>>541794069
>his unique condition
his condition pretty much only exists for no other purpose than to be the justification behind why the route is wrong, which is part of why people take issue with it: it's not that it's unjustifiable, it's that the narrative bands out of the way to screw you over for doing it.
The reason the Genocide route in Undertale works narratively is for a few reasons: You have to go out of the way to do it, removing any pretense of self-defense, and the Monsters are not obnoxious, evil, etc, and have more understandable motives, so they don't really deserve it.
But the main one is the emphasis on the player.
YOU are the reason everything goes to hell in the end.
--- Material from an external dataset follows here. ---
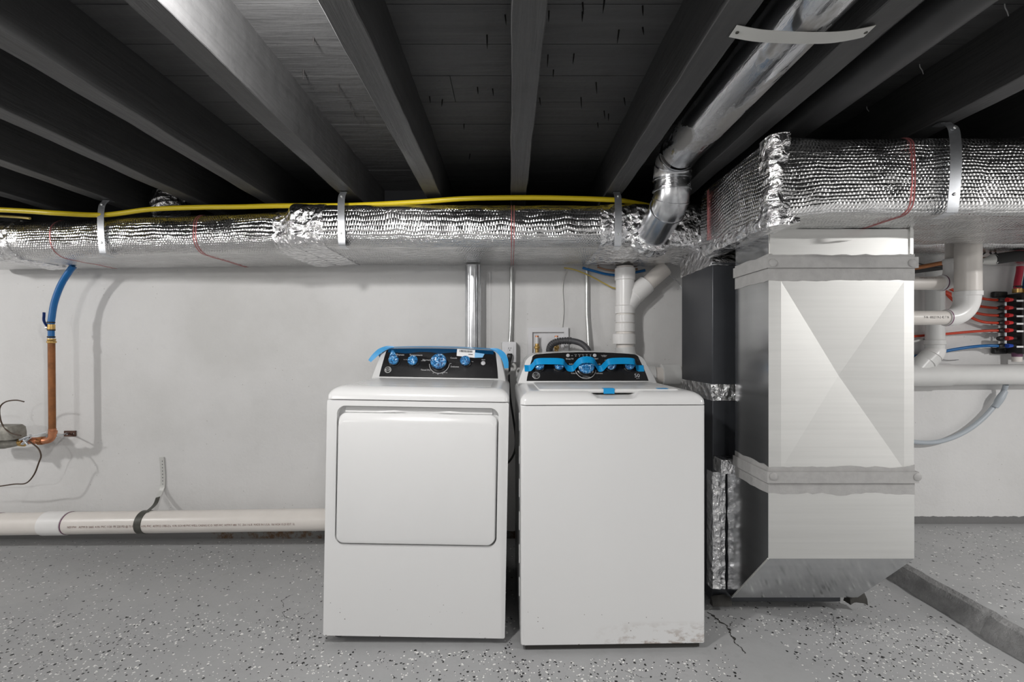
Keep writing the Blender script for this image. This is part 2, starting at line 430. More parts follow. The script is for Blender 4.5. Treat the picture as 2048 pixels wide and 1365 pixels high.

You took an innocent child, and through your deliberate conscious actions, turned them into the vessel for a murderous, blood-crazed spirit that you created. Even the 'spirit' (Chara) is not inherently malicious or evil at first, but your choices wind up eventually turning it into a sociopath who only cares about bloodshed and power. It's both a representation of people who only care about having the strongest optimal character and what a player character who was made to do nothing but kill things and be the strongest would actually become like. It ends the route by (attempting to) kill the player, and after that point destroys the game unless you give in to it's demands or just delete the files
The reason it fails with SHRIFT is because before you've even done anything "Chara" already exists.
Instead of an empty vessel turned destroyer by your own choices, Kazuya's body is already inhabited by an evil abomination separate from yourself and it is very specifically the reason things are portrayed as bad if you go genocide. Due to the clumsy way it's handled it comes off less like the player being a bastard and more like "this path is understandable, but forbidden because you'll wake up cthulhu if you do it". Which doesn't have anywhere near the impact.